BY MAX SILVERSON
The Star-News
The Payette National Forest is seeking public comments on a 40,000-acre project that would thin 13,300 acres of forest north of McCall and create a permanent snowmobile ban on Granite Mountain.
The Granite Goose Landscape Restoration Project is roughly located to the north of McCall up to Granite Mountain and east of New Meadows to Payette Lake on the McCall and New Meadows Ranger Districts.
The project includes forestry work centered on wildfire prevention, stream and wetlands improvements and recreation projects like a 3.5-acre expansion of the Gordon Titus winter parking lot.
Other improvements include upgrades to a boat ramp at Brundage Reservoir and a pedestrian bridge added to the Last Chance Campground.
Under the project, snowmobiling would be banned within the areas maintained by the Bear Basin Nordic Center.
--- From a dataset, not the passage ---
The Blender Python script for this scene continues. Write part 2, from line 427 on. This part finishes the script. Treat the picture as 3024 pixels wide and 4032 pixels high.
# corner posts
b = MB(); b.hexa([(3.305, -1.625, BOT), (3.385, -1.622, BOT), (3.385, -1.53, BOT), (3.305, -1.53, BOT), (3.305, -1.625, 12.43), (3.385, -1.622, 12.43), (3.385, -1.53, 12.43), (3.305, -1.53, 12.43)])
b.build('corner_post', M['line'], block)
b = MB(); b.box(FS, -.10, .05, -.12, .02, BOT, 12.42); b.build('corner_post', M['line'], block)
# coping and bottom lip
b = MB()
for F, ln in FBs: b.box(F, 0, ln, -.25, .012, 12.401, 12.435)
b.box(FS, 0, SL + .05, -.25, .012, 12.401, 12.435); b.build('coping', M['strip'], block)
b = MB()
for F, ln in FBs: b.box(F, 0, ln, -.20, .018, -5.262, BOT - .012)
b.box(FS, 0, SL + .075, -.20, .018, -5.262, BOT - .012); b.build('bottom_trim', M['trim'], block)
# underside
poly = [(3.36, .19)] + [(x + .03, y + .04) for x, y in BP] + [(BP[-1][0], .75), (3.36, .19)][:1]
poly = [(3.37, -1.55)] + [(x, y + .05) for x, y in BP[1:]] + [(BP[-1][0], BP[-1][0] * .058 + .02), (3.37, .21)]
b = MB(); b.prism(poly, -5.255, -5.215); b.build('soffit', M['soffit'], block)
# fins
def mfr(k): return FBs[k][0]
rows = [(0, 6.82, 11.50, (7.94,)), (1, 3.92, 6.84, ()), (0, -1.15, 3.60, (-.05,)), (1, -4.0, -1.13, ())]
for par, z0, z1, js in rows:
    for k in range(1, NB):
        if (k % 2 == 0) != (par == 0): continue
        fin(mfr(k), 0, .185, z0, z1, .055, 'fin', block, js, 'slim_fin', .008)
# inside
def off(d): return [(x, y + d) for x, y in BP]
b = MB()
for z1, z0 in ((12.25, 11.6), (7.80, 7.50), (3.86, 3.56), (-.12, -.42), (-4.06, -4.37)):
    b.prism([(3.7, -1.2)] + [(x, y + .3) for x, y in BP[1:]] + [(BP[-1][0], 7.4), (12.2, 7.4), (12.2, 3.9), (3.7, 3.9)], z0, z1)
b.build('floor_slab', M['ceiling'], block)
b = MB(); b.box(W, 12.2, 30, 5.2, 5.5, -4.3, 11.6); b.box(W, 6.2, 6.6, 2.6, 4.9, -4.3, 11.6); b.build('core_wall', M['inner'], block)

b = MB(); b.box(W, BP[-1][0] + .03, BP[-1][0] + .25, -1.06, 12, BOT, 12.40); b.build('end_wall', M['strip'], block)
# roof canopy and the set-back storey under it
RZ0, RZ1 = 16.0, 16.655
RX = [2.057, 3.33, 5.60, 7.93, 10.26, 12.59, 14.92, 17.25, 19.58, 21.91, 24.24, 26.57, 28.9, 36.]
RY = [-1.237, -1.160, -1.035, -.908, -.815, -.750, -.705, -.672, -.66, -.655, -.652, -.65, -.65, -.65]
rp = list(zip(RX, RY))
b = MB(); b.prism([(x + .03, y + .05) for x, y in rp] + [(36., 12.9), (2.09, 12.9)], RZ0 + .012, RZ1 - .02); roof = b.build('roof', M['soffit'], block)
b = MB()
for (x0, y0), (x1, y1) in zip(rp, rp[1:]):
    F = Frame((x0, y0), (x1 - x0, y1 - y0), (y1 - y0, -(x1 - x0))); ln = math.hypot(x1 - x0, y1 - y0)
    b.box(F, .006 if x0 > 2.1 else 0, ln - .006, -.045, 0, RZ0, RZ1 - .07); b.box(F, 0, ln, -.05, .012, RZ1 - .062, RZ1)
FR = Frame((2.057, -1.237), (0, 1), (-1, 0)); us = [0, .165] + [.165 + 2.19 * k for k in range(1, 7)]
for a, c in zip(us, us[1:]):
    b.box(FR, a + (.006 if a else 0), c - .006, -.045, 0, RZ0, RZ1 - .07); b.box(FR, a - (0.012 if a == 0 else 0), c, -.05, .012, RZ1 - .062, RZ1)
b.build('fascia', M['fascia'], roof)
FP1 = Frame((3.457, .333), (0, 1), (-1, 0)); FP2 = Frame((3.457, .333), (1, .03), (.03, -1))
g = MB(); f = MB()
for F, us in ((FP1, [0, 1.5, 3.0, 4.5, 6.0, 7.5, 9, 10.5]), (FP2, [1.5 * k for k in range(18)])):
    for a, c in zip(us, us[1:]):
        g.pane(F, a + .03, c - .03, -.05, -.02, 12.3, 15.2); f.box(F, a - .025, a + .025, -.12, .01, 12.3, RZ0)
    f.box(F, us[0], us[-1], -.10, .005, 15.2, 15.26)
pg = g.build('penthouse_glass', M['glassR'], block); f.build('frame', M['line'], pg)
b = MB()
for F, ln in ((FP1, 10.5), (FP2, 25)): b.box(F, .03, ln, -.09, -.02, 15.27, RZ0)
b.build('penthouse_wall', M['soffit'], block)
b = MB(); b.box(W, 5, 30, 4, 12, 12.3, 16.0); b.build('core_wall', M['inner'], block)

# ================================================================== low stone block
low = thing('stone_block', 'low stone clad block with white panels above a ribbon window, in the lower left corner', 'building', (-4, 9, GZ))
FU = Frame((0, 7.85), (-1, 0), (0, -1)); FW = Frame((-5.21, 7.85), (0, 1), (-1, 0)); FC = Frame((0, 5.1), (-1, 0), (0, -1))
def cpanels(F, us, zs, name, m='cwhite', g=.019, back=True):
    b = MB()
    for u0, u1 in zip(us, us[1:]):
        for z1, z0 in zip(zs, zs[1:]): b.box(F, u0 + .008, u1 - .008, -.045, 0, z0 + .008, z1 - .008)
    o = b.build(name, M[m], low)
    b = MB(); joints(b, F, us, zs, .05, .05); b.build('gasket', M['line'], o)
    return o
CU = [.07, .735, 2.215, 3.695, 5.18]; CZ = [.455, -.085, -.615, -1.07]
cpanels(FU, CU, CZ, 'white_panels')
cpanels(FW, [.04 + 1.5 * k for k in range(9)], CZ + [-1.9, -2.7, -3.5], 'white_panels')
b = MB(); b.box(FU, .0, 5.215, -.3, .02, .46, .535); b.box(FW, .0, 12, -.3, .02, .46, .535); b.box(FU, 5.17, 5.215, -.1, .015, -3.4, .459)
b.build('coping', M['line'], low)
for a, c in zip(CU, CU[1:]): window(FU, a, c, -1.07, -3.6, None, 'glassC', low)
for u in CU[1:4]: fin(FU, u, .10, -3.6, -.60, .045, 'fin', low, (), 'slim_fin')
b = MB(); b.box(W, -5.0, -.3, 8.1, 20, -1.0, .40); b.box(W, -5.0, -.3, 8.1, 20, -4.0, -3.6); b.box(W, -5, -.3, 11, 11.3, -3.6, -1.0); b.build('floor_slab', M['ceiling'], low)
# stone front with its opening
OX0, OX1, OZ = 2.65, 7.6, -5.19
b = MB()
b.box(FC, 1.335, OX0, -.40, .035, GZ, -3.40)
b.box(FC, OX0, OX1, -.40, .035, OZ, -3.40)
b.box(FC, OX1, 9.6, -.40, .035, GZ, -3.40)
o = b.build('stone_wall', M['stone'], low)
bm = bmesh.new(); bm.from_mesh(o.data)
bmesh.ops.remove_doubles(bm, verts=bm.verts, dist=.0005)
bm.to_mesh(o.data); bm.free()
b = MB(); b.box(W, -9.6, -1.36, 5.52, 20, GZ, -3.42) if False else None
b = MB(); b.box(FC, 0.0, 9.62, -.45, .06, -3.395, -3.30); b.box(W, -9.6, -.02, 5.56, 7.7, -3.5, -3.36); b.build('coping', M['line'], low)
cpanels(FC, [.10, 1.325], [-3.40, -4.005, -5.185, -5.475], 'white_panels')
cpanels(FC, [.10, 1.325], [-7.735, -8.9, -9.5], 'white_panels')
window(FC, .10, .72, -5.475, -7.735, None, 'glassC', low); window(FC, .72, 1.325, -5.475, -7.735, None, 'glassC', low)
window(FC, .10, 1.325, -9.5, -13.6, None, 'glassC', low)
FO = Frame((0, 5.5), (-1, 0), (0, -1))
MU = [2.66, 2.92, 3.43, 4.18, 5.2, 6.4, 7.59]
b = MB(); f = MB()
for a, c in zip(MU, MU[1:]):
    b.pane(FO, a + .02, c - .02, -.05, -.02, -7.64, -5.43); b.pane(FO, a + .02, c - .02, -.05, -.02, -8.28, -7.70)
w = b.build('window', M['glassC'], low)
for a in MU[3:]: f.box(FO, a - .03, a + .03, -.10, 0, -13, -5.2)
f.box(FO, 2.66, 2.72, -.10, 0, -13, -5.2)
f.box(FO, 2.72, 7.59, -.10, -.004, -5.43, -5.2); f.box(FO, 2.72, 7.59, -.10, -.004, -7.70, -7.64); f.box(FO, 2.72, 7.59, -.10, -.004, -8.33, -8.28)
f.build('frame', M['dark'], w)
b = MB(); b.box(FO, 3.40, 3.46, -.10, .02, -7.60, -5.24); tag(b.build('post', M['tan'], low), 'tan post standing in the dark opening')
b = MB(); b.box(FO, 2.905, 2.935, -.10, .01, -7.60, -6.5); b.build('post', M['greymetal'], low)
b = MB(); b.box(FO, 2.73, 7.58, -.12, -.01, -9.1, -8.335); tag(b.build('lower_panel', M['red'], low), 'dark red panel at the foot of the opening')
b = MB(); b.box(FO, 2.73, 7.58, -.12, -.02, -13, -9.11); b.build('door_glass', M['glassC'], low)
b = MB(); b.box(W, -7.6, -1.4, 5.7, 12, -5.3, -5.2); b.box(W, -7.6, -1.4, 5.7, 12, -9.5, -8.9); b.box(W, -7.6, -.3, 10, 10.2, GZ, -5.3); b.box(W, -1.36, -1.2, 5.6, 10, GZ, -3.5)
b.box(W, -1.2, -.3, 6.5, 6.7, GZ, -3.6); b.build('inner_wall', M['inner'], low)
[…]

Motorized over the snow travel would also be banned at Granite Mountain, which already has a partial ban in place from Jan. 15 to March 31.
A main focus of the project is wildfire prevention on public, state and private land.
For many years the Payette has been focusing work to reduce the risk of wildfires in the Bear Basin and Ecks Flat west of McCall, and on Meadows Slope, east of New Meadows, said Brian Harris, Payette National Forest Public Affairs Officer.
The Granite Goose project is designed to address the area between Meadows Slope and Bear Basin and to the north in order to further reduce hazardous conditions that could threaten local communities in the event of a forest fire, Harris said.
Comments should be submitted through the project website by Feb. 3. The website can be found by visiting
https://www.fs.usda.gov/payette, clicking the “managing the land” tab and selecting “projects,” and then “Granite Goose Landscape Restoration Project.”
Work within the project could begin as soon as this summer, but the start date has not been finalized.
About 13,300 acres would be thinned, of which about 8,000 acres would include commercial logging.
About 36,000 acres of prescribed fire and non-commercial thinning would be done over 25 years.
Plans for watershed restoration include stream and meadow restoration, road decommissioning and the replacement of two culverts.
Some roads and trails could be decommissioned and removed, while others could be expanded or improved.
About 19 miles of road would be built or added to official maps, with 15 miles of that total dedicated to Forest Service use only.
About 67 miles of unofficial or unnecessary roads would be removed.
In the Goose Creek Trail area, a new bridge would be added, about four miles of motorized trail would be added and the trailhead would be expanded and improved.
About five miles of roads in the Bear Basin area would be closed to motorized traffic and the Upper and Lower Drain mountain bike trail would be closed to equestrians and pack animals.
In total, about seven miles of new, non-motorized trail would be built and an additional mile of existing trail would be added.
A trailhead and restroom would be built along Bear Basin Road.
In the Ecks Flat area, four miles of closed roads would be opened to motorized use and one parking lot would be built.
The project is a part of the Southwest Idaho Landscape project under the Forest Service’s Wildfire Crisis Strategy, which saw the Boise and Payette National Forests receive about $59.5 million over the next 10 years to reduce the threat of wildfires.